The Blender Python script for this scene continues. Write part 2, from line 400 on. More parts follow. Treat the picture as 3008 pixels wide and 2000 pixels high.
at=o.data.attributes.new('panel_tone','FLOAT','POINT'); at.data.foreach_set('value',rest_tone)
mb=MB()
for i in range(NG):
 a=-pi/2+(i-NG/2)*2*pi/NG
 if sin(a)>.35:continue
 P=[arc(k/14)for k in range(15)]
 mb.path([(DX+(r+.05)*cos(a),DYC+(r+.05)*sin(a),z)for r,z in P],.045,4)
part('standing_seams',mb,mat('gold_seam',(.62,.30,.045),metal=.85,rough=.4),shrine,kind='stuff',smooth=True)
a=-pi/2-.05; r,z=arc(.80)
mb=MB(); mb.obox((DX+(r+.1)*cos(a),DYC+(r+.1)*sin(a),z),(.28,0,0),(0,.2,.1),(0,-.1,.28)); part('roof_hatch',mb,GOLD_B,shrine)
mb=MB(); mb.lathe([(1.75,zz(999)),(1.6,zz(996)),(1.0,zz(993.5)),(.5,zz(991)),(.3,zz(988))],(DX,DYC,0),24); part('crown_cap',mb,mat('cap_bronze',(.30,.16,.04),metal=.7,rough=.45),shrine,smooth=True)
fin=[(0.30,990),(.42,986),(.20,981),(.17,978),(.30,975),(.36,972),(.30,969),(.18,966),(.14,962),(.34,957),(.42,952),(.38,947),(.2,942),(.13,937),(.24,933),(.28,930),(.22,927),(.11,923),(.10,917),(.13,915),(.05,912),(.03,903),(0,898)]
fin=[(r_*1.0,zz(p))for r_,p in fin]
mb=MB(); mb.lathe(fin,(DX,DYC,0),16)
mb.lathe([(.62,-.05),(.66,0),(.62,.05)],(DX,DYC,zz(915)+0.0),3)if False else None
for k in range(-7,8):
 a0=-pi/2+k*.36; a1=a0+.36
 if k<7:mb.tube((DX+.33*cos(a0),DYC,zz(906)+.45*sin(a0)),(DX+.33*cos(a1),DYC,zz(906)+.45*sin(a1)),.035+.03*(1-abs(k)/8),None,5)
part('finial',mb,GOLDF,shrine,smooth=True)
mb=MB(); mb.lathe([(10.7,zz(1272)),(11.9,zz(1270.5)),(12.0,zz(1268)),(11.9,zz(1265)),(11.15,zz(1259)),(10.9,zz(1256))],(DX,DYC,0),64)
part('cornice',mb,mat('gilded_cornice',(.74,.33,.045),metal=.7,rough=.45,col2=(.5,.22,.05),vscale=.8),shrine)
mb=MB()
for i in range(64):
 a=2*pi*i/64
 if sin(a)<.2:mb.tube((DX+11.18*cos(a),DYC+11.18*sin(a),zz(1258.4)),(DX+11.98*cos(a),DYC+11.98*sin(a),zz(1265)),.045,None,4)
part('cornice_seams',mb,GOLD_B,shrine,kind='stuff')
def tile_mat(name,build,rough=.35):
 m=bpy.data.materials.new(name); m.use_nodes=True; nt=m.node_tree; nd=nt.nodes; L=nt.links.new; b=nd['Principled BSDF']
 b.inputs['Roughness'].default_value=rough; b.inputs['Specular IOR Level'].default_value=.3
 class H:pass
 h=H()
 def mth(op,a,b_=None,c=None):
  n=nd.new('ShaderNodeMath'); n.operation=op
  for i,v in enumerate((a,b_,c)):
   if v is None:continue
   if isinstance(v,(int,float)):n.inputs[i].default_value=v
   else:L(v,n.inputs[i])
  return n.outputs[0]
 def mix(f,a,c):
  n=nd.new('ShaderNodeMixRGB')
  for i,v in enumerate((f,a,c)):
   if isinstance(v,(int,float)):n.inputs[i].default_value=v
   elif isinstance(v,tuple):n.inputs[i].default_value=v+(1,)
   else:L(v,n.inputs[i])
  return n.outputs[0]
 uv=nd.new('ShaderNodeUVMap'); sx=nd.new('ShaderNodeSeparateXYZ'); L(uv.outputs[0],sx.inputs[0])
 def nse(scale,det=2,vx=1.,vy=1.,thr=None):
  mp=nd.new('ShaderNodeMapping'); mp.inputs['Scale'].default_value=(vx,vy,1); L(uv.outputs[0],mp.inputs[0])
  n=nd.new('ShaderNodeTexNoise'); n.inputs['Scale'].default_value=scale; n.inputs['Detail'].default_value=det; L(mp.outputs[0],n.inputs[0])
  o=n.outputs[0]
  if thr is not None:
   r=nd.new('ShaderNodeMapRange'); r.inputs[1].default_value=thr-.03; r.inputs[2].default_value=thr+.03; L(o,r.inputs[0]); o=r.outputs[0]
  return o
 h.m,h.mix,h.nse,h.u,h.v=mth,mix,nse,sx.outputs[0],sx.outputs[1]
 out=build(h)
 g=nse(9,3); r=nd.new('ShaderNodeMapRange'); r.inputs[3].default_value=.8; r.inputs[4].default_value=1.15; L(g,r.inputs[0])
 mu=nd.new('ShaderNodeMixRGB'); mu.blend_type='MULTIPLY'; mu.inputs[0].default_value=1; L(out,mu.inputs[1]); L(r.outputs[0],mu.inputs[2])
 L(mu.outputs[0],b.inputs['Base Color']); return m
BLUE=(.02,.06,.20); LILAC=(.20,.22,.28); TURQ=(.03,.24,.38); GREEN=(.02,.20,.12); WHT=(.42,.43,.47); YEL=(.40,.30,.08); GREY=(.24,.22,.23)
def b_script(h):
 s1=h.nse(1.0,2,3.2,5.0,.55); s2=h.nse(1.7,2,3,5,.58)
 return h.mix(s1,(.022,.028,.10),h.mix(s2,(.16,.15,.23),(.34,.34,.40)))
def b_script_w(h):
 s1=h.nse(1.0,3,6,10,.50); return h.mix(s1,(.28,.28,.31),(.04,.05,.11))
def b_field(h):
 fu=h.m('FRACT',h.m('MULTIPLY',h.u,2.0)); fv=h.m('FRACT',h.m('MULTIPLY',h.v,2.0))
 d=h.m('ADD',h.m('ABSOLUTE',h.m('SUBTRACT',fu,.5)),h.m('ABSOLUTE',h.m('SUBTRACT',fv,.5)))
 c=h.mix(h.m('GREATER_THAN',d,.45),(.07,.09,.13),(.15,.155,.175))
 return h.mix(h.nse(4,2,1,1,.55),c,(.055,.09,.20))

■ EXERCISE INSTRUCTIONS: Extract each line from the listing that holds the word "part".

■ RESULT:
The Blender Python script for this scene continues. Write part 2, from line 400 on. More parts follow. Treat the picture as 3008 pixels wide and 2000 pixels high.
part('standing_seams',mb,mat('gold_seam',(.62,.30,.045),metal=.85,rough=.4),shrine,kind='stuff',smooth=True)
mb=MB(); mb.obox((DX+(r+.1)*cos(a),DYC+(r+.1)*sin(a),z),(.28,0,0),(0,.2,.1),(0,-.1,.28)); part('roof_hatch',mb,GOLD_B,shrine)
mb=MB(); mb.lathe([(1.75,zz(999)),(1.6,zz(996)),(1.0,zz(993.5)),(.5,zz(991)),(.3,zz(988))],(DX,DYC,0),24); part('crown_cap',mb,mat('cap_bronze',(.30,.16,.04),metal=.7,rough=.45),shrine,smooth=True)
part('finial',mb,GOLDF,shrine,smooth=True)
part('cornice',mb,mat('gilded_cornice',(.74,.33,.045),metal=.7,rough=.45,col2=(.5,.22,.05),vscale=.8),shrine)
part('cornice_seams',mb,GOLD_B,shrine,kind='stuff')